Udara sejuk pagi, menusuk kalbu, meneguhkan kembali harapan untuk untuk kembali menginjakkan kaki, pada sebuah bangunan tua di tengah kota. Ada kegembiraan yang tak usai meski peluh berat menggerutu, menusuk dalam-dalam kehinaan sebagai sosok manusia. Aku seharusnya menjadi sahabat bagi mereka yang terdiam di antara dinding-dinding kelas yang begitu kokoh membatasi luapan keceriaan.
Jika dua ribu tahun lalu, seorang guru terlahir dan tumbuh menebus kemurkaan manusia, hidup-Nya tak pernah dipahami dan dimengerti sebagai sosok bersahaja. Perjalanan dalam beragam peristiwa tak menghentikan karya penebusan manusia. Aku berguru pada Dia, meski ketidakmampuan masih begitu terasa nyata.

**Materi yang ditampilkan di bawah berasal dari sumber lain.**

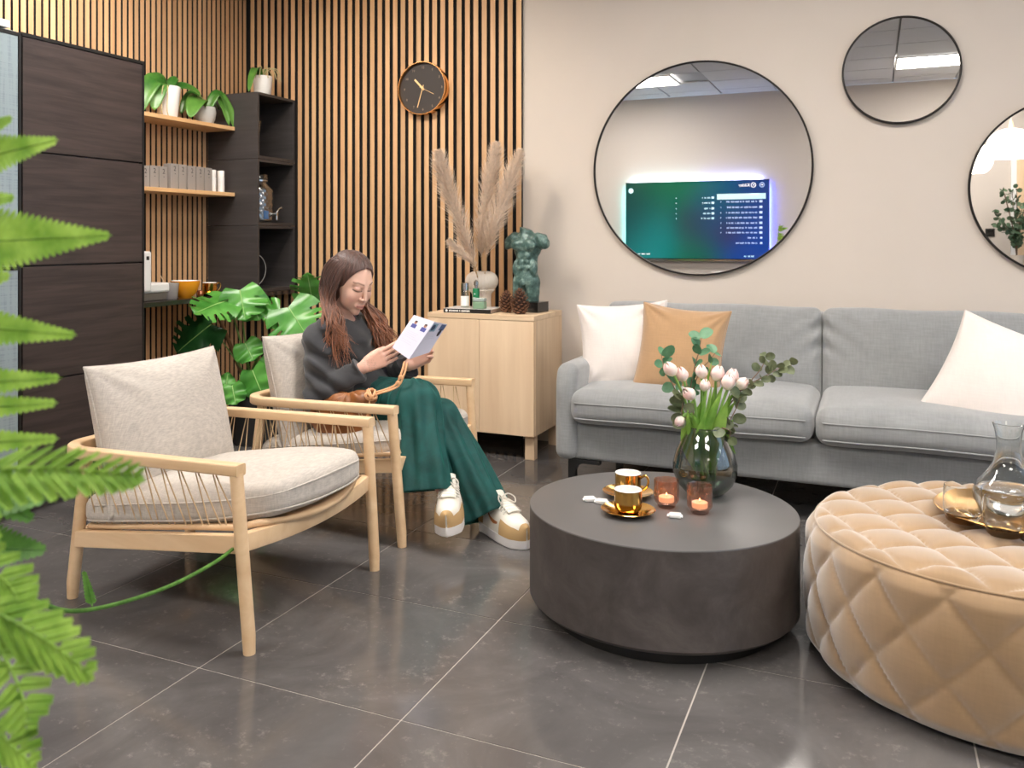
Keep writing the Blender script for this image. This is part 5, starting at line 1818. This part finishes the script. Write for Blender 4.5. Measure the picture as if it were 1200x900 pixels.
frond([(-90, 690), (-30, 706), (20, 730), (62, 756), (102, 786)], (.9, .84, .8, .78, .77), 11, .050, .0075, M['fern'])
frond([(-90, 680), (-40, 700), (0, 760), (26, 815), (30, 850)], (.9, .84, .82, .80, .79), 11, .042, .0075, M['fern'], (.95, .1), (-.6, -.7))
frond([(-90, 720), (-60, 760), (-20, 830), (10, 870), (36, 892)], (.9, .86, .82, .80, .79), 9, .045, .0075, M['fern'], (.9, .4), (.3, -.9))
frond([(-90, 660), (-50, 650), (-10, 668), (14, 690), (22, 706)], (.9, .86, .84, .83, .82), 8, .040, .007, M['fern'])
# long green runner trailing to the chair leg
run = [FB + np.array([0, 0, .77]), at(-60, 650, .95), at(0, 680, 1.15), at(50, 708, 1.4), at(92, 716, 1.6), at(150, 704, 1.85), at(205, 684, 2.1), at(250, 660, 2.3), at(276, 641, 2.42)]
MB().tube(bez(run, 60) - FB, np.linspace(.0030, .0050, 60), 8).build('runner', M['fernd'], fe)
pinna(at(108, 710, 1.62), at(98, 668, 1.6), .010, -fw, M['fernd'], 9)
pinna(at(-5, 676, 1.1), at(26, 694, 1.15), .008, -fw, M['fernd'], 6)

# ================================================================== THE WOMAN
PR = np.array([-1.97, 3.22, 0.0])
wm = thing('person', 'seated woman in charcoal sweatshirt and green velvet trousers reading a leaflet', 'person', tuple(PR))
Hc = np.array([-1.967, 3.165, .936])
az, pt = math.radians(-17), math.radians(24)
HF = np.array([math.cos(pt) * math.cos(az), math.cos(pt) * math.sin(az), -math.sin(pt)])
HL = np.array([-math.sin(az), math.cos(az), 0]); HU = np.cross(HF, HL)
HR = np.stack([HL, HF, HU], 1)                     # local (left, forward, up) -> world


def HW(p): return Hc + HR @ np.asarray(p, float)


NB = np.array([-2.035, 3.19, .775])                # base of the neck
SHR, SHL = np.array([-2.03, 3.025, .715]), np.array([-2.00, 3.365, .72])
ELR, ELL = np.array([-1.985, 2.968, .500]), np.array([-1.92, 3.42, .515])
WRR, WRL = np.array([-1.825, 3.028, .612]), np.array([-1.735, 3.245, .598])
PEL = np.array([-1.985, 3.22, .44]); WST = np.array([-2.02, 3.205, .56]); CHS = np.array([-2.035, 3.195, .67])


def hand_parts(w, d, n, thumb_sign, curls, spread=.10, thumb=None):
    """palm and finger capsules from the wrist, d = finger direction, n = palm-facing normal"""
    d = nrm(d); n = nrm(n - (n @ d) * d); l = np.cross(d, n) * thumb_sign      # l points to the thumb side
    palm = []; fingers = []
    base = []
    for k, off in enumerate((.027, .009, -.009, -.026)):
        b = w + d * (.086 - .003 * abs(k - 1.2)) + l * off
        base.append(b)
        palm.append((w + d * .012 + l * off * .62, b, .0125, .0105))
    L = ((.041, .025, .020), (.045, .028, .021), (.042, .027, .021), (.033, .020, .018)); R_ = (.0085, .0088, .0083, .0074)
    for k in range(4):
        p = base[k]; dd = nrm(d + l * spread * (1.4 - k) * .5); a = 0; seg = []
        for s in range(3):
            a += curls[k][s]
            v = dd * math.cos(a) + n * math.sin(a)
            q_ = p + v * L[k][s]
            seg.append((p, q_, R_[k] * (1 - .07 * s), R_[k] * (.93 - .08 * s)))
            p = q_
        fingers.append(seg)
    tb = w + d * .022 + l * .022 + n * .008
    t1 = nrm(thumb[0][0] * d + thumb[0][1] * l + thumb[0][2] * n); t2 = nrm(thumb[1][0] * d + thumb[1][1] * l + thumb[1][2] * n)
    a1 = tb + t1 * .040; a2 = a1 + nrm(t1 + t2) * .030; a3 = a2 + t2 * .022
    fingers.append([(tb, a1, .0125, .0105), (a1, a2, .0100, .0090), (a2, a3, .0088, .0074)])
    return palm, fingers


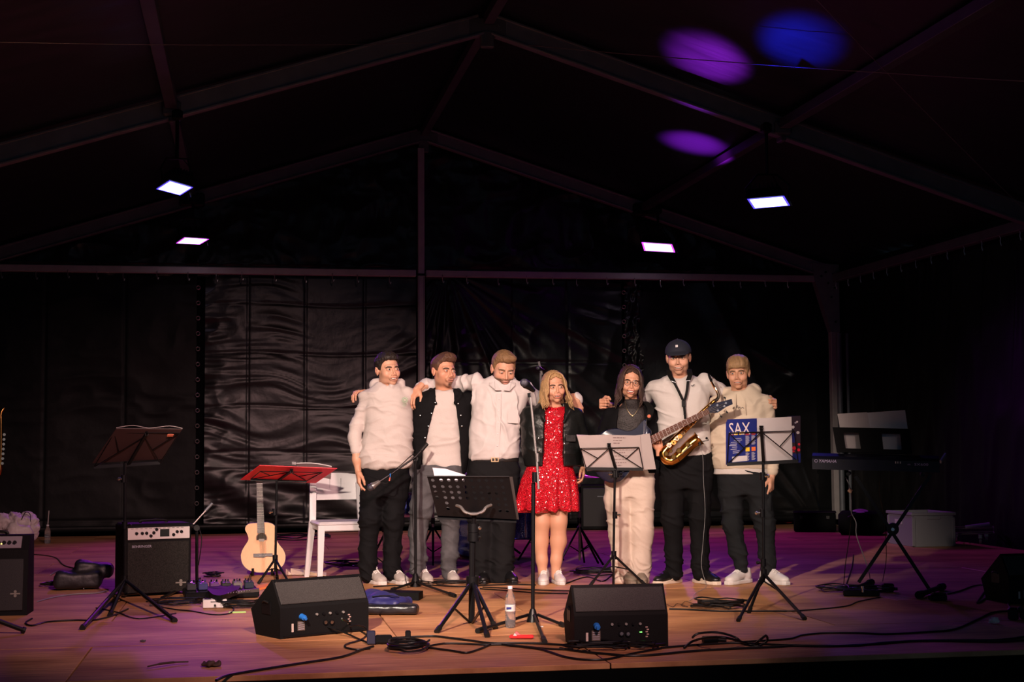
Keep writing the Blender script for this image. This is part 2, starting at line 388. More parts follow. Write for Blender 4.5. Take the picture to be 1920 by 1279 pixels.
# side walls
def side_wall(name, X, sgn, sd):
    e = empty(name, (X, 0, 0)); e['kind'] = 'structure'
    for k, (ya, yb) in enumerate(((3.2, 8.2), (8.2, 13.2), (13.2, 18.3))):
        def pos(u, v): 
            Yv = ya+(yb-ya)*u; P = np.stack([np.zeros_like(u), Yv, -1.+(ZE+1.1)*v], -1); N = np.zeros_like(P); N[..., 0] = sgn; return P, N
        def disp(u, v, P): return .03*vnoise(P[..., 1]*1.2, P[..., 2]*.5, sd+k)+.02*ridge(P[..., 1]*6+P[..., 2]*.7, P[..., 2]*1.2, sd)
        grid_panel('tarp_panel', e, 160, 80, pos, disp, M['vinyl_shaded'])
side_wall('wall_right', XA+HW+.12, -1, 3.)
side_wall('wall_left', XA-HW-.30, 1, 8.)
# roof
roof = empty('ceiling', (0, 0, 0)); roof['kind'] = 'structure'
for s in (-1, 1):
    for (ya, yb) in ((1.0, 3.2), (3.2, 8.2), (8.2, 13.2), (13.2, 18.5)):
        def pos(u, v):
            p = 1.03*v; X = XA+s*HW*p; Z = ZA+.14-(ZA-ZE)*p; P = np.stack([X, ya+(yb-ya)*u, Z], -1); N = np.zeros_like(P); N[..., 2] = -1; return P, N
        def disp(u, v, P): return .05*np.sin(PI*u)*np.sin(PI*v)+.012*vnoise(P[..., 0]*.8, P[..., 1]*.8, s*3.)+.0035*ridge(P[..., 0]*2, P[..., 1]*5, 2.)
        grid_panel('roof_panel', roof, 90, 90, pos, disp, M['vinyl_roof'])
# ------------------------------------------------------------------ tent frame
def rafter(Y, s, label, m, h=.19, w=.10, p1=1.0):
    a = np.array([XA+s*.06, Y, ZA]); x, z = XZ(p1, s); b = np.array([x, Y, z]); e = empty('roof_rafter', (XA, Y, ZA), 0, label, 'beam', 'sloping rafters of the tent roof'); o = np.array([XA, Y, ZA])
    d = (b-a)/np.linalg.norm(b-a); n = np.cross(d, (0, 1., 0)); n = n if n[2] > 0 else -n; R = np.stack([d, np.array([0, 1., 0]), np.cross(d, (0, 1., 0))], 1); c = (a+b)/2-o; L = np.linalg.norm(b-a)
    MB().box(c, (L, w*.6, h-.03), R).build('web', m, e)
    for k in (-1, 1): MB().box(c+n*k*(h/2-.012), (L, w, .022), R, bev=.004).build('flange', m, e)
    return e
rafter(YF, -1, 'near left sloping roof rafter above the left blue lamp', M['alu'])
rafter(YF, 1, 'near right sloping roof rafter above the right blue lamp', M['alu'])
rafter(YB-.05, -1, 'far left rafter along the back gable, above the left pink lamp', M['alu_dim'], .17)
rafter(YB-.05, 1, 'far right rafter along the back gable, above the right pink lamp', M['alu'], .17)
for Y in (YF, YB-.05):
    e = MB().box((0, 0, -.02), (.34, .07, .17), bev=.01).box((0, -.01, -.13), (.12, .06, .16), bev=.01)
    for q in (-.11, .11): e.cyl((q, -.05, 0), (q, -.03, 0), .014, n=8)
    o = e.build('ridge_connector', M['alu_dim']); o.location = (XA, Y, ZA); tag(o, 'bolted ridge plate joining the %s rafters at the apex' % ('near' if Y == YF else 'far'), 'bracket')
def beam(name, a, b, w, d, m, label, grp=None, extras=None):
    a = np.asarray(a, float); b = np.asarray(b, float); o0 = (a+b)/2; R, L = frame_to(a, b); mb = MB().box((0, 0, 0), (w, d, L), R, bev=.006); o = mb.build(name, m); o.location = tuple(o0); tag(o, label, 'beam', grp); return o
PM = mat('purlin_paint', (.085, .09, .12), .5, .3, vary=.2, vscale=3)
zr = ZA+.03
beam('ridge_purlin', (XA, YF+.1, zr), (XA, YB-.12, zr), .09, .09, PM, 'ridge purlin running from the near apex to the far apex')
beam('ridge_purlin', (XA, 3.2, zr), (XA, YF-.1, zr), .09, .09, PM, 'ridge purlin leaving the near apex towards the top of the frame')
for s in (-1, 1):
    x, z = XZ(PF, s); nm = 'left' if s < 0 else 'right'
    beam('roof_purlin', (x, YF+.1, z+.03), (x, YB-.12, z+.03), .09, .09, PM, '%s roof purlin behind the near rafter' % nm)
    beam('roof_purlin', (x, 3.2, z+.03), (x, YF-.1, z+.03), .10, .09, PM, '%s roof purlin in front of the near rafter' % nm)
    o = MB().box((0, 0, 0), (.16, .14, .14), bev=.02).cyl((-.05, -.09, .02), (-.05, -.06, .02), .015, n=8).cyl((.05, -.09, .02), (.05, -.06, .02), .015, n=8).box((0, 0, -.1), (.05, .14, .05), bev=.01).build('purlin_clamp', M['alu_dim']); o.location = (x, YF, z); tag(o, 'bolted purlin clamp on the near %s rafter' % nm, 'bracket')
    o = MB().box((0, 0, 0), (.3, .12, .16), bev=.02).build('purlin_clamp', M['black_metal']); o.location = (x, YB-.08, z); tag(o, 'dark purlin clamp on the far %s rafter' % nm, 'bracket')
X1 = XA+HW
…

Kadang aku begitu sabar, tetapi saat yang sama aku begitu mudah meluapkan kemarahan. Aku merasa paling jujur, tetapi saat yang sama aku menyembunyikan kedengkianku. Aku begitu sempurna , tetapi saat yang sama aku merasa tak mampu berbuat apa-apa. Aku merasa hebat, tetapi saat yang sama, aku diam dan terus mengeluh sepanjang waktu tiba. Aku merasa bahagia, tetapi pada saat yang sama aku meneteskan air mata.
Aku seharusnya menjadi sahabat bagi mereka yang terdiam di antara dinding-dinding kelas yang begitu kokoh membatasi luapan keceriaan.
Dia adalah guru agung yang selalu melakukan pekerjaan besar sang Bapa, tetapi hal kecil sederhana terkadang aku lupa. Sepanjang hidup, setiap waktu Dia mengajar pada sebuah perahu di tepi laut, berjalan bermil-mil menerobos panas padang gurun. Sementara aku berkeluh, meski segalanya ada berlimpah.
Dia tak mempunyai apa-apa, kecuali kehidupan yang mesti diserahkan untuk kita. Sementara kita mempunyai segalanya, dan tak mampu memberikan apapun juga. Jika Dia memudahkan hidup kita, terkadang kita begitu beringas membalas dan menyusahkan mereka.
Aku belajar pada Dia, Sang Guru kehidupan. Kelahirannya adalah kelahiran kita. Bukan hanya sebagai manusia, tetapi tetap menjalani sebagai kasih yang terus terpupuk nyata pada anak muda yang terus membuka mata. Anak-anakku terus mencari sang guru kehidupan dan sahabat perdamaian. Akankah aku terus diam dan terus melihat mereka tergenggam dalam kehidupan yang begitu runyam?
Dalam secangkir teh pagi ini, paduan rasa pahit dan manis, kehangatannya telah menyejukkan harapan. Jika dia menjadi guru kehidupan, aku akan menjadikannya sahabat kedamaian. Jika dia menjadi teman seperjuangan, aku akan merangkulnya menjadi pelita kehidupan.
Jika dia menjadi teman seperjuangan, aku akan merangkulnya menjadi pelita kehidupan.